November 28th, 2005 by amyjhwang

I can’t believe I actually created a blog and am writing on here.  I don’t really have anything against blogs, but I just never thought I’d be a blogger.  However, I saw something today that was so beautiful and touching that I really wanted to share with as many people as I can.  I was actually dying to tell it to someone.  But there aren’t too many people who’d understand why the sight/view was so beautiful.  I finally couldn’t keep it in anymore and told my class.  Of course, I think they thought I was crazy or some sort of freak.  Sometimes, I think I need to curb my enthusiasm, especially when I’m teaching.  Seriously, my students have hard enough of a time grasping English and American culture as it is.  They don’t need me to mess it up with silly things that are abstract.

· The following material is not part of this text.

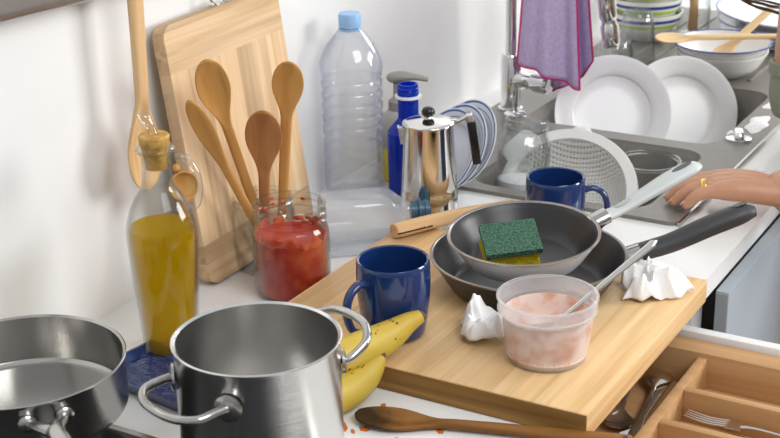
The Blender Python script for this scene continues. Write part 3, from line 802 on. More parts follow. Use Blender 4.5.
for nm, dv, w, out, rise in (('handle',(-.93,.30,0),.042,.046,.0),('handle',(.93,-.33,0),.042,.044,.018)):
    hb_, a0, a1, d = loop_handle(dv, w, out, .100, rise)
    hh = obj('handle', hb_, m_steel, pt)
    for a in (a0, a1):
        n_ = V((a.x,a.y,0)).normalized()
        obj('bracket', lathe([(0,-.001),(.013,-.001),(.013,.0012),(.009,.003),(0,.0032)],24, m=frame(a+n_*.0002, n_, (0,0,1))), m_steel, hh)

# ------------------------------------------------------------------ blue dish between pots
dsh = thing('serving_dish', 'rectangular dark blue embossed ceramic dish between the two steel pans', 'dish', (1.082,-.182,.0), (0,0,R(-8)))
def dish_bm():
    bm = bmesh.new(); secs = [(.0005,.075,.130,.006),(.0005,.078,.133,.006),(.014,.090,.146,.008),(.0155,.091,.147,.008),(.0155,.086,.142,.007),(.006,.074,.130,.006)]
    rings = [[bm.verts.new((x,y,z_)) for x,y in rounded_rect(w,h,r)] for z_,w,h,r in secs]
    for a, c in zip(rings, rings[1:]):
        for k in range(len(a)):
            j=(k+1)%len(a); bm.faces.new((a[k],a[j],c[j],c[k]))
    bm.faces.new(rings[0]); bm.faces.new(rings[-1]); return bm
m_dish, nt, b_, N_, L_ = new_mat('embossed_blue_glaze')
b_.inputs['Base Color'].default_value = (.012,.035,.16,1); b_.inputs['Roughness'].default_value = .22; b_.inputs['Coat Weight'].default_value = .5
tc = N_.new('ShaderNodeTexCoord'); wv = N_.new('ShaderNodeTexVoronoi'); wv.inputs['Scale'].default_value = 55; L_.new(tc.outputs['Object'], wv.inputs['Vector'])
sn = N_.new('ShaderNodeMath'); sn.operation = 'MULTIPLY'; sn.inputs[1].default_value = 22; L_.new(wv.outputs['Distance'], sn.inputs[0])
s2 = N_.new('ShaderNodeMath'); s2.operation = 'SINE'; L_.new(sn.outputs[0], s2.inputs[0])
bp = N_.new('ShaderNodeBump'); bp.inputs['Strength'].default_value = .9; bp.inputs['Distance'].default_value = .002; L_.new(s2.outputs[0], bp.inputs['Height'])
obj('tray', dish_bm(), m_blue, dsh)
o = obj('embossed_base', prism(rounded_rect(.072,.128,.006), .0062, .0072), m_dish, dsh); L_.new(bp.outputs[0], b_.inputs['Normal'])

# ------------------------------------------------------------------ pans
bp_ = thing('frying_pan', 'large black nonstick frying pan lying beneath the smaller pan', 'frying pan', (1.447,-.453,.03))
def fry_bm(Rb, Rt, h, t=.0025):
    o = [(0,0),(Rb-.004,0)]+smooth_prof([(Rb-.004,0),(Rb+.004,.004),(Rb+(Rt-Rb)*.55,h*.5),(Rt,h)],4)[1:]
    top = [(Rt+.0012,h+.0008),(Rt+.0005,h+.0022),(Rt-t,h+.001)]
    inner = [(max(r-t,0), z_+t*.9) for r, z_ in reversed(o[2:-1])]
    inner = [p for p in inner if p[1] < h]
    return lathe(o+top, 96), lathe([(Rt-t,h+.001)]+inner+[(Rb-.006,t),(0,t)], 96)
ob_, ib_ = fry_bm(.090,.118,.042)
obj('outer_body', ob_, m_nonstick_out, bp_); obj('cooking_surface', ib_, m_nonstick, bp_)
obj('rim', lathe([(.1158,.0425),(.119,.0422),(.1192,.0440),(.117,.0448),(.1155,.0438),(.1158,.0425)],96), pm('worn_steel_rim',(.33,.30,.28),.3,1), bp_)
hd = V((.56,-.83,0)).normalized(); up = V((0,0,1)); sdv = V((-hd.y,hd.x,0))
hpath = [hd*.116+up*.031, hd*.135+up*.036, hd*.175+up*.047, hd*.220+up*.066, hd*.258+up*.080, hd*.276+up*.083]
obj('handle', tube(hpath, [.012,.0135,.0145,.0155,.0150,.008], 18, n=6, flat=.8), m_dkhandle, bp_)
o = obj('hanging_hole', lathe([(0,0),(.0046,0),(.0046,.0012),(0,.0012)],24), m_black, bp_)
place(o, frame(hd*.256+up*.0915, (hd*-.30+up).normalized(), hd)); o.scale = (2.2,1,1)
obj('ferrule', tube([hd*.1165+up*.0312, hd*.137+up*.0372], [.0145,.0148], 18, flat=.7), m_steel, bp_)

s_p = thing('frying_pan', 'smaller frying pan with light grey outside stacked on the black pan', 'frying pan', (0,0,0))
TZ = V((-.065,.0,1)).normalized()
place(s_p, frame((1.434,-.4535,.068), TZ, (.78,-.62,0)))
ob_, ib_ = fry_bm(.064,.0905,.036)
obj('outer_body', ob_, m_ltgrey, s_p); obj('cooking_surface', ib_, m_nonstick, s_p)
obj('rim', lathe([(.0885,.0365),(.0915,.0362),(.0918,.0378),(.0898,.0388),(.0882,.0378),(.0885,.0365)],96), pm('brown_steel_rim',(.40,.36,.33),.28,1), s_p)
hpath = [(.088,0,.029),(.105,0,.033),(.132,0,.039),(.167,0,.052),(.200,0,.064),(.230,0,.073),(.243,0,.074)]
obj('handle', tube(hpath, [.011,.0115,.0105,.0125,.0145,.0135,.006], 18, n=6, flat=.55, up=(0,0,1)), m_greyhandle, s_p)
o = obj('hanging_hole', lathe([(0,0),(.0042,0),(.0042,.0012),(0,.0012)],24), pm('hole_shade',(.10,.105,.105),.5), s_p)
place(o, frame((.217,0,.0770), (-.33,0,1), (1,0,.33))); o.scale = (3.4,1,1)
o = obj('ferrule', tube([(.0885,0,.0285),(.112,0,.0350)], [.0125,.0130], 18, flat=.75, up=(0,0,1)), m_steel, s_p)
o = obj('grip_dimple', lathe([(0,0),(.0042,0),(.0042,.001),(0,.001)],24), pm('dimple_grey',(.42,.45,.45),.4), s_p)
place(o, frame((.136,0,.0463), (-.30,0,1), (1,0,.30))); o.scale = (3.2,1,1)

# sponge in the small pan
sg = thing('kitchen_sponge', 'yellow sponge with green scouring side lying in the upper pan', 'sponge', (0,0,0))
SG = frame((1.408,-.4465,.0840), (-.36,-.20,.9), (.62,-.78,0))
place(sg, SG)
def sponge_bm():
    L2, W2, H2 = .033, .0245, .0235
    out = []
    b = bmesh.new()
    n = 8
    st = []
    for i in range(n+1):
        x = -L2+2*L2*i/n
        e = 1
        ring = []
        for (y, z_) in ((-W2,0),(-W2*.86,H2*.5),(-W2,H2),(W2,H2),(W2*.86,H2*.5),(W2,0)):
            ring.append(V((x,y,z_)))
        st.append(ring)
    bm = loft(st)
    # finger grips on the short ends
    for v in bm.verts:
        if abs(abs(v.co.x)-L2) < 1e-6: v.co.x *= (.88 if abs(v.co.z-H2*.5) < 1e-6 else 1)
    bmesh.ops.bevel(bm, geom=[e for e in bm.edges if e.calc_face_angle(0) > .9], offset=.0015, segments=2, affect='EDGES')
    return bm
obj('foam_block', sponge_bm(), m_yellow, sg)
def scour_bm():
    bm = bmesh.new(); nx, ny = 28, 20
    g = [[bm.verts.new((-.0335+.067*i/nx, -.025+.050*j/ny, .0232+.0075+.0011*noise.noise(V((i*.9,j*.9,3)))+.0006*noise.noise(V((i*2.1,j*2.3,7))))) for j in range(ny+1)] for i in range(nx+1)]
    for i in range(nx):
        for j in range(ny): bm.faces.new((g[i][j],g[i+1][j],g[i+1][j+1],g[i][j+1]))
    r = bmesh.ops.extrude_face_region(bm, geom=bm.faces[:])
    for v in r['geom']:
        if isinstance(v, bmesh.types.BMVert): v.co.z = .0232
    return bm
obj('scouring_pad', scour_bm(), m_green, sg)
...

Ok, so what was it that made me almost burst out in tears?  Call me sentimental.  Call me maternal, even though I don’t think I am.  Whatever the reason (maybe the family bonding this past weekend played a big part), I almost cried when I saw a white American couple looking at their new Taiwanese daughter.  I can’t really describe what I saw.  Actually, I don’t think any words can fully paint the scene I saw.  The little girl was somewhere between 6 months to one year.  She was a bit small but had a head full of hair.  Her two hands tightly grasped two teething crackers.  I didn’t get a good look of her face.  But from what I can see of her profile, you can tell she was an adorable and pretty baby.  Her outfit was one of those really cute baby girl dresses.  The little girl had her head on her new mother’s left shoulder the entire time.  I think she was sleeping or else just really tired.  I never once saw her lift her head.  The American couple had another friend/relative/someone with them.  Personally, I think she was the sister because she was as happy and in awed as the couple who just got their baby.  All three have this I-can’t-believe-it smile on their face.  I couldn’t see the mother’s face.  But from her body language, I can tell she was loving the weight of this new baby on her.  The woman was actually quite petite.  However, you can tell she was not going to let anyone take her new child from her even if she was exhausted from carrying her.  The father just couldn’t get over what he was seeing.  He couldn’t take his eyes off the little girl.  He kept gently touch different parts of the baby or her clothing to make sure that thing in his wife’s arm was real.  I got the feeling that he desperately want to hold the girl.  It was really amazing and overwhelming to watch all of this unfold in front of my eyes and all in the span of 10 minutes.  It’s strange, but I never thought I’d ever see something like this take place.  For me, the most amazing thing is that it felt like I was watching all of this through a screen and that I wasn’t actually experiencing it.

I don’t know if any of my assumptions about what I saw today was real or true.  But I am almost positive what I saw was an American couple adopting a Taiwanese little baby girl.  The couple appeared older than your average new parents (my guess is that they were over 40).  From their reactions, it almost seems as if they’ve gone through a lot to get to where they were today.  Seeing the family together for the first time, I realized that if I had enough guts, I’d have gone up to them and tell them congratulations on being new parents.  I’d also be so happy for the little girl.  Now, she has an opportunity to have a better life.  Maybe, she’d have a good life here in Taiwan one way or the other.  However, I have no doubt that couple and the other woman will give this little girl all the love they can.  She will have an opportunity to be in a loving home and family.  Seeing this little scene also made me realize that color and blood do not determine a family.  Love is what matters.